#### [Requirements]
Give the data again exactly, from its opening line through the line in which "SC = bpy.context.scene" appears.
====
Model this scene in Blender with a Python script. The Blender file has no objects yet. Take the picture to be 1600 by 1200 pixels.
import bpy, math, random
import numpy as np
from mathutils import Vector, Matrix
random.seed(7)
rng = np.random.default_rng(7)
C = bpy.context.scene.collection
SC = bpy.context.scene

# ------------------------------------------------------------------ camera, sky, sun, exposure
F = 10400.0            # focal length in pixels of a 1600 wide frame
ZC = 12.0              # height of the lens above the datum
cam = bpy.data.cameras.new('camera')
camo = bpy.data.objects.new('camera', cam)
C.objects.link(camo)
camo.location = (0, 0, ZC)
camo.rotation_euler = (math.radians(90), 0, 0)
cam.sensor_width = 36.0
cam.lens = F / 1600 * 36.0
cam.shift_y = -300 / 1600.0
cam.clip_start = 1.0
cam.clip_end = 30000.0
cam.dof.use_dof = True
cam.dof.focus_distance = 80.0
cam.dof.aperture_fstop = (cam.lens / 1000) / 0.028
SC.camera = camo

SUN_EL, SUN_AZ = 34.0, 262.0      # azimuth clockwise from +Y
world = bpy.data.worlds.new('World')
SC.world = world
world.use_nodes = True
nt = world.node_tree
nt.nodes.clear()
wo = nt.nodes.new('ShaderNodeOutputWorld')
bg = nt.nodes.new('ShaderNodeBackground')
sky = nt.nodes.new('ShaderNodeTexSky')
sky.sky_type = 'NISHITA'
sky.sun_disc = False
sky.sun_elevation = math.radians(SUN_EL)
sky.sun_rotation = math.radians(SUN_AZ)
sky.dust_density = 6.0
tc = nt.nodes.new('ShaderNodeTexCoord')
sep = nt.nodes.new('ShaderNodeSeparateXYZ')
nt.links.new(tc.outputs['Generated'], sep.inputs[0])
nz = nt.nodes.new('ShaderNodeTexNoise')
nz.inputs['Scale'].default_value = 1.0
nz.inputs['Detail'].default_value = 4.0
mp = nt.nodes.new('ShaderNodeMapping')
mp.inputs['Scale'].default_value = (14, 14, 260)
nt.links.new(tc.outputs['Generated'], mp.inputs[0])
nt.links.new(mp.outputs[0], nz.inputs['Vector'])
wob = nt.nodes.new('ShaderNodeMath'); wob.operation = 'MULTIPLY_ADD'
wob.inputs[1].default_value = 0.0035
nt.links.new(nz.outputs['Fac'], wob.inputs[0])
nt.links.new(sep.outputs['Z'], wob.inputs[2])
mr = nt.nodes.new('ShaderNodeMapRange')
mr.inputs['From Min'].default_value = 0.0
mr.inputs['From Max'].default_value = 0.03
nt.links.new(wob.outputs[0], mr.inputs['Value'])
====
#### [Solved exercise]
Model this scene in Blender with a Python script. The Blender file has no objects yet. Take the picture to be 1600 by 1200 pixels.
import bpy, math, random
import numpy as np
from mathutils import Vector, Matrix
random.seed(7)
rng = np.random.default_rng(7)
C = bpy.context.scene.collection
SC = bpy.context.scene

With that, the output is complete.